_EXERCISE AIM_. Retype only what runs from the first line of the listing to the line holding "R = math.radians", both included. Do not retype the pictures.

_SOURCE RECORDS_.
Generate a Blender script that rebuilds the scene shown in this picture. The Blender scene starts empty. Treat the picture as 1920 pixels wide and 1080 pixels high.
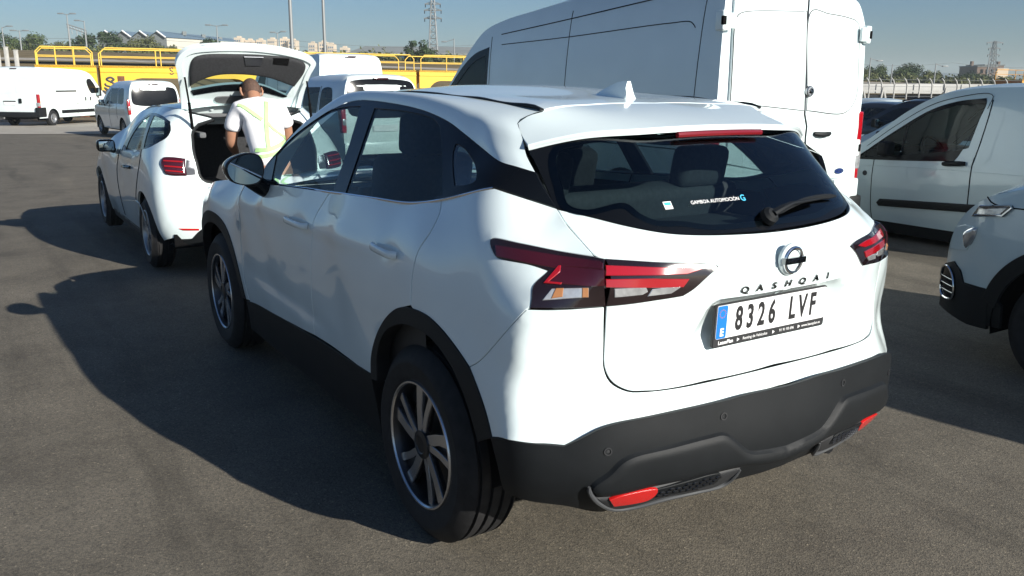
import bpy, bmesh, math, random
import numpy as np
from mathutils import Vector, Matrix
from mathutils.geometry import delaunay_2d_cdt
scene = bpy.context.scene
COL = scene.collection
R = math.radians

# ---------------------------------------------------------------- camera
cam_d = bpy.data.cameras.new('camera')
cam_d.lens = 1599.18 * 36 / 1920
cam_d.sensor_width = 36
cam_d.clip_start = .05
cam_d.clip_end = 4000
cam_o = bpy.data.objects.new('camera', cam_d)
COL.objects.link(cam_o)
cam_o.matrix_world = Matrix([[-0.540845, 0.201943, -0.81652, -2.539966], [-0.841077, -0.119828, 0.527475, 2.148893], [0.008678, 0.972039, 0.234658, 1.612099], [0.0, 0.0, 0.0, 1.0]])
scene.camera = cam_o

# ---------------------------------------------------------------- daylight
SUN_TO = Vector((-2.27, -.73, 1.0)).normalized()        # towards the sun
elev = math.asin(SUN_TO.z)
azim = math.atan2(SUN_TO.x, SUN_TO.y)                    # clockwise from +y
world = bpy.data.worlds.new('World')
scene.world = world
world.use_nodes = True
wn = world.node_tree
bg = wn.nodes['Background']
sky = wn.nodes.new('ShaderNodeTexSky')
sky.sky_type = 'NISHITA'
sky.sun_disc = False
sky.sun_elevation = elev
sky.sun_rotation = azim
sky.air_density = 1.0
sky.dust_density = .7
sky.ozone_density = 6.5
wn.links.new(sky.outputs[0], bg.inputs[0])
bg.inputs[1].default_value = .05
sun_d = bpy.data.lights.new('sun', 'SUN')
sun_d.energy = 4.8
sun_d.angle = R(.5)
sun_d.color = (1, .955, .87)
sun_o = bpy.data.objects.new('sun', sun_d)
COL.objects.link(sun_o)
sun_o.rotation_euler = SUN_TO.to_track_quat('Z', 'Y').to_euler()
sun_o.location = (-20, -6, 12)
scene.view_settings.view_transform = 'Standard'
scene.view_settings.look = 'None'
scene.view_settings.gamma = 1
scene.view_settings.exposure = .78
scene.view_settings.use_curve_mapping = False
scene.render.engine = 'CYCLES'
scene.cycles.max_bounces = 10
scene.cycles.transparent_max_bounces = 16
scene.cycles.use_denoising = True

# ---------------------------------------------------------------- materials
def mat(name, col, rough=.5, metal=0., coat=0., spec=.5, var=0., scale=8., bump=0., bscale=200., emit=None):
    m = bpy.data.materials.new(name); m.use_nodes = True
    nt = m.node_tree; b = nt.nodes['Principled BSDF']
    b.inputs['Base Color'].default_value = (*col, 1)
    b.inputs['Roughness'].default_value = rough
    b.inputs['Metallic'].default_value = metal
    b.inputs['Coat Weight'].default_value = coat
    b.inputs['Coat Roughness'].default_value = .03
    b.inputs['Specular IOR Level'].default_value = spec
    if var or bump:
        tc = nt.nodes.new('ShaderNodeTexCoord')
    if var:
        n = nt.nodes.new('ShaderNodeTexNoise'); n.inputs['Scale'].default_value = scale; n.inputs['Detail'].default_value = 8
        nt.links.new(tc.outputs['Object'], n.inputs['Vector'])
        r = nt.nodes.new('ShaderNodeMapRange')
        r.inputs[1].default_value = .3; r.inputs[2].default_value = .7
        r.inputs[3].default_value = 1 - var; r.inputs[4].default_value = 1 + var
        nt.links.new(n.outputs['Fac'], r.inputs[0])
        mx = nt.nodes.new('ShaderNodeVectorMath'); mx.operation = 'SCALE'
        mx.inputs[0].default_value = col
        nt.links.new(r.outputs[0], mx.inputs['Scale'])
        nt.links.new(mx.outputs[0], b.inputs['Base Color'])
    if bump:
        n2 = nt.nodes.new('ShaderNodeTexNoise'); n2.inputs['Scale'].default_value = bscale; n2.inputs['Detail'].default_value = 3
        nt.links.new(tc.outputs['Object'], n2.inputs['Vector'])
        bp = nt.nodes.new('ShaderNodeBump'); bp.inputs['Strength'].default_value = bump; bp.inputs['Distance'].default_value = .003
        nt.links.new(n2.outputs['Fac'], bp.inputs['Height'])
        nt.links.new(bp.outputs[0], b.inputs['Normal'])
    return m

def glass(name, tint, refl=1.0, ior=1.5):
    m = bpy.data.materials.new(name); m.use_nodes = True
    nt = m.node_tree; nt.nodes.clear()
    out = nt.nodes.new('ShaderNodeOutputMaterial')
    t = nt.nodes.new('ShaderNodeBsdfTransparent'); t.inputs[0].default_value = (*tint, 1)
    g = nt.nodes.new('ShaderNodeBsdfGlossy'); g.inputs['Roughness'].default_value = 0.01
    f = nt.nodes.new('ShaderNodeFresnel'); f.inputs[0].default_value = ior
    k = nt.nodes.new('ShaderNodeMath'); k.operation = 'MULTIPLY'; k.inputs[1].default_value = refl; k.use_clamp = True
    mx = nt.nodes.new('ShaderNodeMixShader')
    nt.links.new(f.outputs[0], k.inputs[0]); nt.links.new(k.outputs[0], mx.inputs[0])
    nt.links.new(t.outputs[0], mx.inputs[1]); nt.links.new(g.outputs[0], mx.inputs[2])
    nt.links.new(mx.outputs[0], out.inputs[0])
    return m

def paint(name, col, rough=.28, dirt=.04, coat=1.0):
    """car paint: base coat under clear coat with a film of dust that is a little stronger low down"""
    m = mat(name, col, rough=rough, coat=coat, var=dirt, scale=2.2)
    return m

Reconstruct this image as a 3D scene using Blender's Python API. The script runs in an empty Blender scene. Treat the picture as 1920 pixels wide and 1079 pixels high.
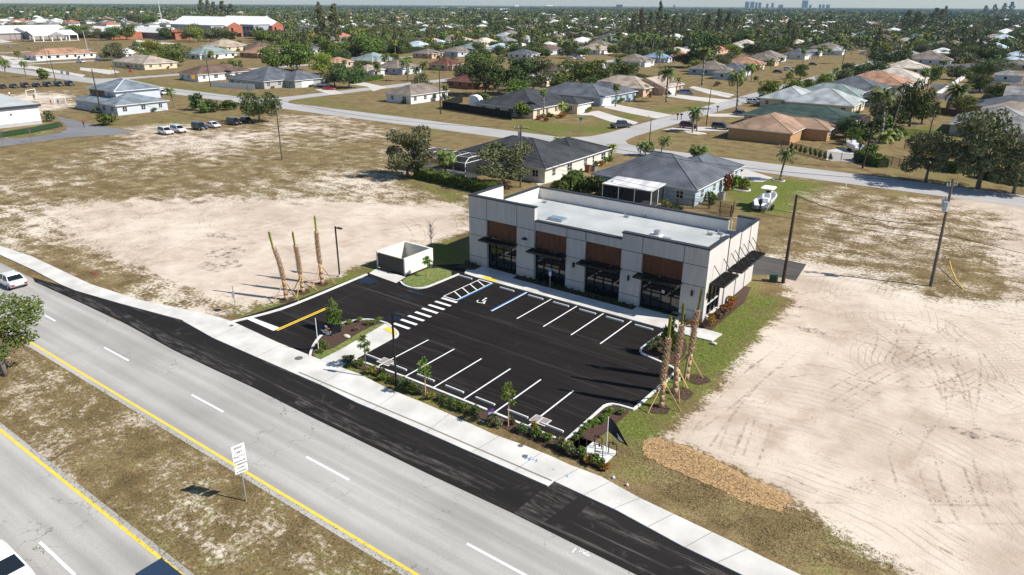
import bpy, bmesh, math, random
import numpy as np
from mathutils import Vector, Matrix
PI = math.pi
R = random.Random(7)
NR = np.random.RandomState(11)
sc = bpy.context.scene
C = sc.collection
# ---------------------------------------------------------------- camera
F, PITCH, ROLL, YAW, CAMH = 1325.16, 0.38002872, 0.00539621, 0.6260792, 28.993
cam = bpy.data.cameras.new('camera'); co = bpy.data.objects.new('camera', cam); C.objects.link(co)
co.matrix_world = Matrix.Translation((0, 0, CAMH)) @ Matrix.Rotation(YAW, 4, 'Z') @ Matrix.Rotation(PI/2-PITCH, 4, 'X') @ Matrix.Rotation(ROLL, 4, 'Z')
cam.sensor_width = 36; cam.lens = 36*F/1920; cam.clip_start = 0.5; cam.clip_end = 60000
sc.camera = co
sc.render.resolution_x = 1024; sc.render.resolution_y = 575
# ---------------------------------------------------------------- world + sun
SUN_AZ = math.atan2(0.945, 0.326); SUN_EL = math.radians(42.5)
w = bpy.data.worlds.new('World'); sc.world = w; w.use_nodes = True
nt = w.node_tree; bg = nt.nodes['Background']
sky = nt.nodes.new('ShaderNodeTexSky'); sky.sky_type = 'NISHITA'; sky.sun_disc = False
sky.sun_elevation = SUN_EL; sky.sun_rotation = SUN_AZ
nt.links.new(sky.outputs[0], bg.inputs[0]); bg.inputs[1].default_value = 0.085; sky.dust_density = .25; sky.ozone_density = 4; sky.air_density = 1.0
sl = bpy.data.lights.new('sun', 'SUN'); so = bpy.data.objects.new('sun', sl); C.objects.link(so)
sl.energy = 5.0; sl.angle = math.radians(0.5); sl.color = (1, 0.95, 0.87)
sd = Vector((math.sin(SUN_AZ)*math.cos(SUN_EL), math.cos(SUN_AZ)*math.cos(SUN_EL), math.sin(SUN_EL)))
so.rotation_euler = sd.to_track_quat('Z', 'Y').to_euler(); so.location = (60, 20, 120)
sc.view_settings.view_transform = 'Standard'; sc.view_settings.look = 'None'
sc.view_settings.exposure = 0.43; sc.view_settings.gamma = 1
sc.render.engine = 'CYCLES'
sc.cycles.max_bounces = 5; sc.cycles.transparent_max_bounces = 12
# ---------------------------------------------------------------- maths between the surveyed plan and the ground
def P(px, py, z=0.0):
    x = (px-960)/F; y = -(py-539.5)/F
    c, s = math.cos(ROLL), math.sin(ROLL); x, y = c*x-s*y, s*x+c*y
    cp, sp = math.cos(PITCH), math.sin(PITCH)
    d = (x, cp+y*sp, -sp+y*cp); k = -(CAMH-z)/d[2]
    a, b = d[0]*k, d[1]*k; c, s = math.cos(YAW), math.sin(YAW)
    return (c*a-s*b, s*a+c*b)
def proj(X, Y, Z=0.0):
    c, s = math.cos(-YAW), math.sin(-YAW); a, b = c*X-s*Y, s*X+c*Y; h = Z-CAMH
    cp, sp = math.cos(PITCH), math.sin(PITCH)
    z = b*cp-h*sp; y = b*sp+h*cp
    if z < 1: return (-9999, -9999, z)
    x = a/z; y /= z; c, s = math.cos(ROLL), math.sin(ROLL); x, y = c*x+s*y, -s*x+c*y
    return (960+F*x, 539.5-F*y, z)
def depth(X, Y):
    return proj(X, Y, 0)[2]
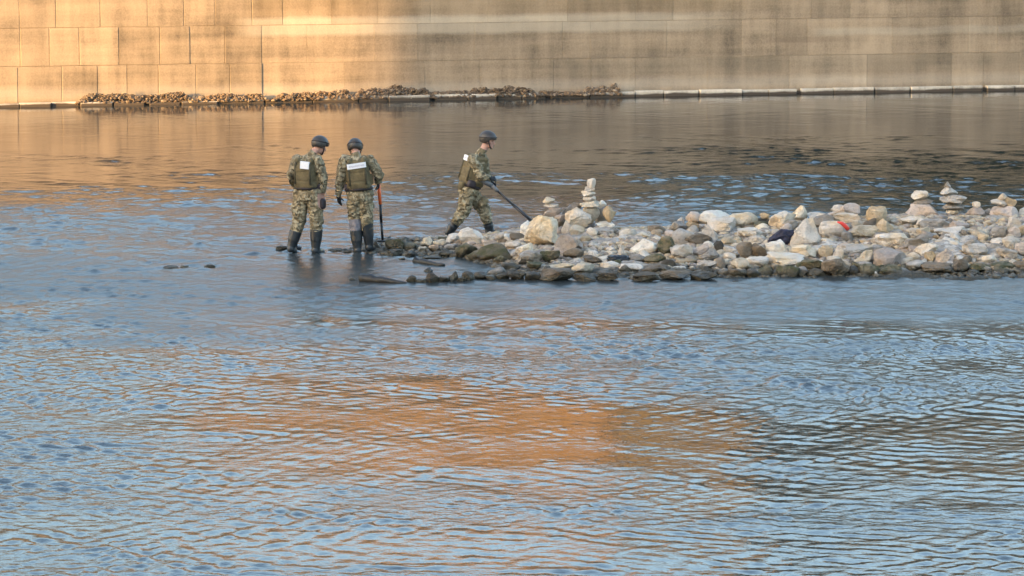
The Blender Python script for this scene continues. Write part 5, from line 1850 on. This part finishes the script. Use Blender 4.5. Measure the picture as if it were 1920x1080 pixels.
# orange topped one in the hand of the second soldier
p = place(717, 453)
Yq = b2.y + 0.30
coil = at_depth(717.5, 452, Yq)
detector([(709.5, 341, 0), (713, 383, 0), (715, 417, 0), (717.5, 452, 0)], Yq, 'metal detector with bright orange upper shaft and black lower pole, standing on the tip',
         [('grip', 'orange', 0.028), ('shaft', 'black_pole', 0.024), ('lower_shaft', 'black_pole', 0.022)], coil, 0.09, (0, 0.1, 1))
# dark one behind the left leg of the first soldier
Yq = b1.y + 0.42
coil = on_level(556, 466)
coil.z = 0.02
root, W = detector([(556, 345, -0.12), (558, 400, 0.08), (560, 430, 0.15), (555, 464, coil.y - Yq)], Yq, 'dark metal detector held in front of the leftmost soldier, seen past his leg',
                   [('grip', 'black_pole', 0.020), ('shaft', 'black_pole', 0.018), ('lower_shaft', 'black_pole', 0.020)], coil, 0.075)
# the one swept by the walking soldier
Yq = b3.y - 0.05
coil = at_depth(1001, 418, Yq - 0.4)
detector([(893, 332, -0.12), (922, 348, -0.10), (934, 359, -0.12), (962, 384, -0.25), (999, 416, -0.4)], Yq, 'metal detector swept by the walking soldier, its coil hidden behind the big boulder',
         [('arm_rest', 'grey_pole', 0.042), ('control_box', 'grey_pole', 0.034), ('shaft', 'black_pole', 0.020), ('lower_shaft', 'black_pole', 0.026)], coil, 0.10, (0.1, -0.1, 1))

# ------------------------------------------------------------------ unseen block added on the near bank to shade the river
edge = Vector((-3.1, 91.3, 0))
hd_ = Vector((TO_SUN.x, TO_SUN.y, 0)).normalized()
side = Vector((-hd_.y, hd_.x, 0))
if side.x < 0:
    side = -side
c0 = edge + hd_ * 78.0
bm = bmesh.new()
ga = [c0, c0 + side * 130, c0 + side * 130 + hd_ * 16, c0 + hd_ * 16]
lo = [bm.verts.new((q.x, q.y, 4.5)) for q in ga]
hi = [bm.verts.new((q.x, q.y, 22.0)) for q in ga]
bm.faces.new(lo)
bm.faces.new(hi[::-1])
for k in range(4):
    bm.faces.new((lo[k], lo[(k + 1) % 4], hi[(k + 1) % 4], hi[k]))
bmesh.ops.recalc_face_normals(bm, faces=bm.faces)
o = bm_obj('added_building', bm, M['plaster'], smooth=False)
tag(o, 'unseen grey block added behind the viewer to shade the river', 'added_building')
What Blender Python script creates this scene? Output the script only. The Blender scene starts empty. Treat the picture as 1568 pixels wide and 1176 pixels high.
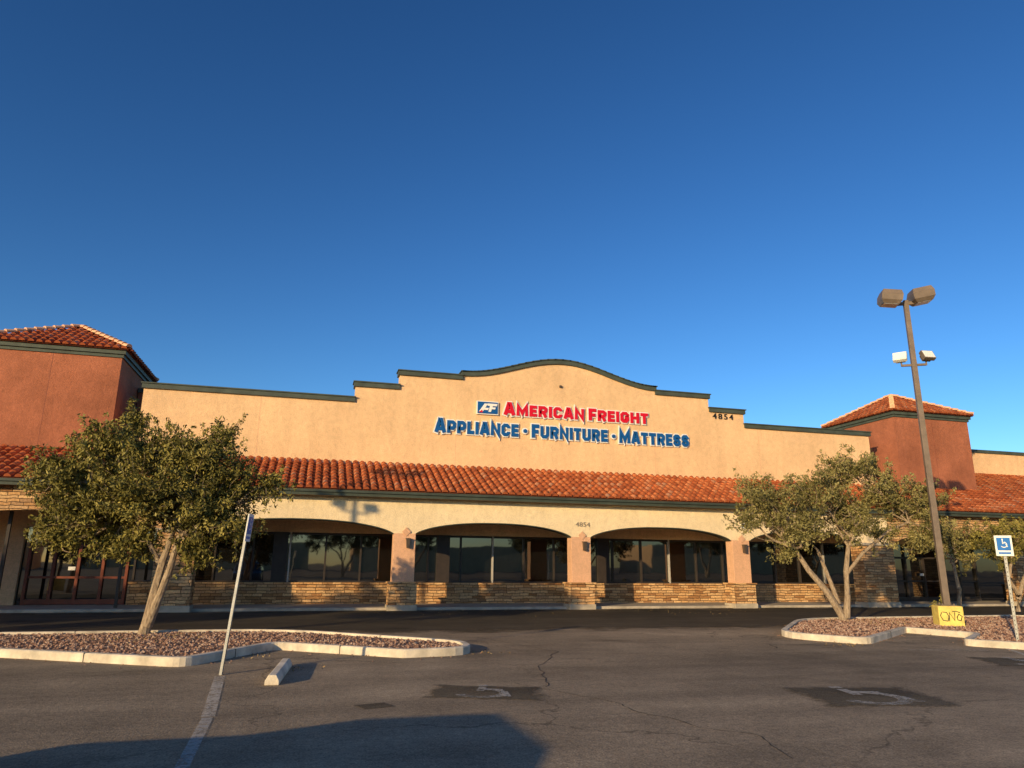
import bpy, bmesh, math, random
import numpy as np
from mathutils import Matrix, Vector, noise
random.seed(7); rng=np.random.default_rng(11)
D=bpy.data; S=bpy.context.scene; COL=bpy.context.collection

# ------------------------------------------------------------------ constants (metres)
YA=28.04            # arcade front plane
YB=31.04            # shop-front / parapet wall plane
YC=34.7             # set-back wall
K=YB/29.54
SUN_AZ=48.0; SUN_EL=12.0
def W(x,z): return (x*K, 1.7+(z-1.7)*K)

# ------------------------------------------------------------------ materials
def mat(name,rough=0.85,spec=0.3):
    m=D.materials.new(name); m.use_nodes=True
    nt=m.node_tree; b=nt.nodes['Principled BSDF']
    b.inputs['Roughness'].default_value=rough
    b.inputs['Specular IOR Level'].default_value=spec
    return m,nt,b
def N(nt,t,**kw):
    n=nt.nodes.new(t)
    for k,v in kw.items():
        if k in n.inputs: n.inputs[k].default_value=v
        else: setattr(n,k,v)
    return n
def ramp(nt,src,stops):
    r=nt.nodes.new('ShaderNodeValToRGB'); e=r.color_ramp.elements
    while len(e)<len(stops): e.new(0.5)
    for i,(p,c) in enumerate(stops):
        e[i].position=p; e[i].color=(c[0],c[1],c[2],1) if not isinstance(c,(int,float)) else (c,c,c,1)
    nt.links.new(src,r.inputs[0]); return r
def coord(nt,kind='Object'): return nt.nodes.new('ShaderNodeTexCoord').outputs[kind]
def mixc(nt,fac,a,b,mode='MIX'):
    m=nt.nodes.new('ShaderNodeMix'); m.data_type='RGBA'; m.blend_type=mode
    for s,i in ((fac,0),(a,6),(b,7)):
        if isinstance(s,(int,float)): m.inputs[i].default_value=s
        elif isinstance(s,tuple): m.inputs[i].default_value=(*s,1)
        else: nt.links.new(s,m.inputs[i])
    return m.outputs[2]
def math_n(nt,op,a,b=None,c=None):
    m=nt.nodes.new('ShaderNodeMath'); m.operation=op
    for i,s in enumerate((a,b,c)):
        if s is None: continue
        if isinstance(s,(int,float)): m.inputs[i].default_value=s
        else: nt.links.new(s,m.inputs[i])
    return m.outputs[0]
def bump(nt,b,h,st,dist=0.02):
    u=nt.nodes.new('ShaderNodeBump'); u.inputs['Strength'].default_value=st; u.inputs['Distance'].default_value=dist
    nt.links.new(h,u.inputs['Height']); nt.links.new(u.outputs[0],b.inputs['Normal']); return u
def noise_n(nt,vec,scale,detail=4,rough=.6):
    n=N(nt,'ShaderNodeTexNoise'); n.inputs['Scale'].default_value=scale; n.inputs['Detail'].default_value=detail
    n.inputs['Roughness'].default_value=rough; nt.links.new(vec,n.inputs['Vector']); return n
def simple(name,col,rough=.7,var=.25,scale=3,spec=.3,metal=0,b_st=.15):
    m,nt,b=mat(name,rough,spec); c=coord(nt)
    n=noise_n(nt,c,scale,4)
    r=ramp(nt,n.outputs['Fac'],[(.25,tuple(x*(1-var) for x in col)),(.75,tuple(min(1,x*(1+var)) for x in col))])
    nt.links.new(r.outputs[0],b.inputs['Base Color']); b.inputs['Metallic'].default_value=metal
    if b_st>0:
        n2=noise_n(nt,c,scale*12,2); bump(nt,b,n2.outputs['Fac'],b_st,.01)
    return m
def stucco(name,col,streak=.06,mott=.07):
    m,nt,b=mat(name,.92,.15); c=coord(nt)
    big=noise_n(nt,c,.45,6,.6)
    mp=N(nt,'ShaderNodeMapping'); mp.inputs['Scale'].default_value=(1.1,1.1,.16); nt.links.new(c,mp.inputs[0])
    st=noise_n(nt,mp.outputs[0],1.6,4,.65)
    fine=noise_n(nt,c,24,4,.7); mid=noise_n(nt,c,5,4,.6)
    a=ramp(nt,big.outputs['Fac'],[(.3,1-mott*1.3),(.7,1+mott*.6)])
    s=ramp(nt,st.outputs['Fac'],[(.3,1-streak),(.6,1.0)])
    f=ramp(nt,fine.outputs['Fac'],[(.3,.78),(.7,1.10)])
    g=ramp(nt,mid.outputs['Fac'],[(.3,.91),(.7,1.05)])
    x=mixc(nt,1.0,col,a.outputs[0],'MULTIPLY'); x=mixc(nt,1.0,x,s.outputs[0],'MULTIPLY')
    x=mixc(nt,1.0,x,f.outputs[0],'MULTIPLY'); x=mixc(nt,1.0,x,g.outputs[0],'MULTIPLY')
    nt.links.new(x,b.inputs['Base Color'])
    bump(nt,b,math_n(nt,'ADD',fine.outputs['Fac'],mid.outputs['Fac']),.7,.03)
    return m
M={}
M['cream']=stucco('stucco_cream',(.90,.60,.34),.10,.10)
M['light']=stucco('stucco_light_cream',(.94,.75,.48),.08,.08)
M['terra']=stucco('stucco_terracotta',(.44,.16,.09),.12,.28)
M['peach']=stucco('stucco_peach',(.80,.47,.29))
M['trim']=simple('green_trim',(.062,.078,.064),.6,.3,2)
M['fascia']=simple('green_fascia',(.05,.063,.050),.6,.3,2)
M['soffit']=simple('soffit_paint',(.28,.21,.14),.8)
M['conc']=simple('concrete',(.42,.36,.28),.9,.3,2.5,b_st=.4)
M['kerb']=simple('kerb_concrete',(.62,.54,.42),.9,.42,2.5,b_st=.5)
M['metal']=simple('galvanised_steel',(.40,.40,.38),.45,.2,8,metal=.5)
M['bronze']=simple('bronze_metal',(.10,.075,.055),.45,.2,4,metal=.2)
M['pole']=simple('pole_paint',(.17,.13,.10),.5,.25,3)
M['frame']=simple('anodised_frame',(.045,.035,.03),.4,.2,4)
M['dframe']=simple('door_frame_red',(.20,.055,.03),.45,.2,4)
M['lite_frame']=simple('aluminium_mullion',(.45,.42,.38),.4,.15,4)
M['white']=simple('white_paint',(.80,.79,.76),.5,.08,5,b_st=0)
M['lens']=simple('lamp_lens',(.55,.55,.52),.25,.1,5,b_st=0)
M['red']=simple('red_acrylic',(.62,.008,.025),.35,.1,2,b_st=0)
M['blue']=simple('blue_acrylic',(.008,.09,.30),.35,.1,2,b_st=0)
M['black']=simple('black_paint',(.02,.02,.022),.5,.2,5,b_st=0)
M['grey']=simple('grey_number',(.24,.2,.16),.6)
M['signblue']=simple('sign_blue',(.02,.16,.50),.4,.1,5,b_st=0)
M['yellow']=simple('yellow_concrete_paint',(.85,.62,.16),.8,.3,4,b_st=.5)
M['rubber']=simple('rubber',(.02,.02,.02),.8)
M['carpaint']=simple('car_paint',(.10,.11,.12),.25,.05,1,b_st=0)
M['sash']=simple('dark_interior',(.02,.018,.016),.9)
M['tar']=simple('crack_filler',(.055,.045,.035),.8,.4,6)
# glass
m,nt,b=mat('window_glass',.03,.9); c=coord(nt)
n=noise_n(nt,c,.6,2); b.inputs['Base Color'].default_value=(.006,.006,.006,1); b.inputs['Roughness'].default_value=.02
b.inputs['IOR'].default_value=1.75; bump(nt,b,n.outputs['Fac'],.06,.05); M['glass']=m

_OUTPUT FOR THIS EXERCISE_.
Generate a Blender script that rebuilds the scene shown in this picture. The Blender scene starts empty. Treat the picture as 1920 pixels wide and 1080 pixels high.
import bpy, bmesh, math, random
import numpy as np
from mathutils import Vector, Matrix
from mathutils.geometry import delaunay_2d_cdt
scene = bpy.context.scene
COL = scene.collection
R = math.radians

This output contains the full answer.